“Odio gli indifferenti. Credo che vivere voglia dire essere partigiani. Chi vive veramente non può non essere cittadino e partigiano. L’indifferenza è abulia, è parassitismo, è vigliaccheria, non è vita. Perciò odio gli indifferenti.” Antonio Gramsci
21 gennaio 2012
Si è spento il sorriso di Vincenzo Consolo
Ho appreso da pochi minuti la notizia della morte di Vincenzo Consolo. L’Italia perde un grande scrittore ed io un amico. Avrò modo di tornare a parlare dell'uomo e dei suoi libri. Stasera mi limito a ricordarlo con le parole scritte da Roberto Saviano all’inizio della sua carriera:
Per me Vincenzo Consolo è un maestro. Il meridionalismo di Consolo è la lettura di un paese incompleto. E nel Sud trova i motivi di ciò che nel paese non è, non è stato e rischia di non essere! Mi rivolgo ai ragazzi: al di là delle letture accademiche, Consolo racconta il nostro destino, quella condizione umana cha la condizione meridionale tanto rappresenta. Come scrive George Orwell: «Voglio raccontare il vero, senza rinunciare al bello!». Il Mandralisca è tormentato dalla paura di non essere altro che un intellettuale, e questo intellettuale deve giustificare se stesso, essere intellettuale può essere una condizione deprimente nella misura in cui la parola non riesce a mutare ciò che racconta, e di questo tormento credo sia pieno Consolo stesso. Chi sfregia il volto de Il sorriso dell'ignoto marinaio è l'autore stesso, che odia quel sorriso ammiccante, che non si rende conto della situazione umana, non si rende conto perché può rendersene conto. Secondo me, quello che diceva Giustino Fortunato sul meridionalismo, ossia che al Sud esiste una democrazia monca, Consolo lo riafferma nella misura in cui l'intellettuale non deve parlare per conto di coloro che non sono in gradi di esprimersi, ma al contrario deve fare in modo che questa umanità si esprima. Il nobile possiede la grammatica e riesce a dare la sua versione ufficiale delle cose e, l'intellettuale ingenuamente crede di poter usare la stessa grammatica per raccontare invece una storia altra da quella del potere.
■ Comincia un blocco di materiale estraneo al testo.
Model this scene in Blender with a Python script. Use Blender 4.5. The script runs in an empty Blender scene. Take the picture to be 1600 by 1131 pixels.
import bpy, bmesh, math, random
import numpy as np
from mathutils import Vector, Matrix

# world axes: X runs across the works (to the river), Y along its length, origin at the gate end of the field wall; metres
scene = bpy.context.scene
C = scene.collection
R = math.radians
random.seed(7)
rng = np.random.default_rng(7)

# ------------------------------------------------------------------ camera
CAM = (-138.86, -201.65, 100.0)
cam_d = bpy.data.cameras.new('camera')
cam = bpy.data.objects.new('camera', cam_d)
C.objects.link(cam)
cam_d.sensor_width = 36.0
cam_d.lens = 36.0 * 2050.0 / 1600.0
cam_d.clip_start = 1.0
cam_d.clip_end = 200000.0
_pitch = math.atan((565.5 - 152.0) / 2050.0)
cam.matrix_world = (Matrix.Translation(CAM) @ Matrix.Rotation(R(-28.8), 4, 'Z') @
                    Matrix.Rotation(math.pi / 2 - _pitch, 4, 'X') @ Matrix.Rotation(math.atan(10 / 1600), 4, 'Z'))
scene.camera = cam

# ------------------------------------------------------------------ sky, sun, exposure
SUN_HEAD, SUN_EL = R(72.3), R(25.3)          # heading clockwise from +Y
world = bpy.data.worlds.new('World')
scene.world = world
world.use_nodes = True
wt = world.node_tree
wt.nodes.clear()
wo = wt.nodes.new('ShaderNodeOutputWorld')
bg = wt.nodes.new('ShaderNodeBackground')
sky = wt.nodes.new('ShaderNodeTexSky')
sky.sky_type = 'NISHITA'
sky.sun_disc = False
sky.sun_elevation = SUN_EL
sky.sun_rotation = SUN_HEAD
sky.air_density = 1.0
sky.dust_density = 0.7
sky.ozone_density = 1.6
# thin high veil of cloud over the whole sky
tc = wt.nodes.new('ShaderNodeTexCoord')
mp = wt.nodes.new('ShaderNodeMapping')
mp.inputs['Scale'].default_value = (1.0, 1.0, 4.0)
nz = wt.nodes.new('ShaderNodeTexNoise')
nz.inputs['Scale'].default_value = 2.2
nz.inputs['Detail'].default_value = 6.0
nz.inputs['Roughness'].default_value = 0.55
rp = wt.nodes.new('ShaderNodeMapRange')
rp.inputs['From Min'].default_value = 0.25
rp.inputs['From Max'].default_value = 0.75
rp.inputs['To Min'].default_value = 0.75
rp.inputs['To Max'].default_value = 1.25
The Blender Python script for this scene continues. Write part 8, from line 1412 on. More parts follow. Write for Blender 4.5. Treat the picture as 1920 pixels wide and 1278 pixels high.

Una volta chiesi a Consolo per lettera quale dovesse essere il mio percorso di scrittura, ovviamente, non rispose alla lettera, poi quando c'incontrammo mi disse: «Devi usare una lingua che non sia una lingua del potere, una scrittura che sappia capire la verità». Io credo che Consolo non sia affatto un pessimista, ma uno scrittore che ha la malinconia di tutti gli scrittori che considerano la verità una necessità della loro scrittura.
Roberto Saviano su L’Unità del 9 ottobre 2006.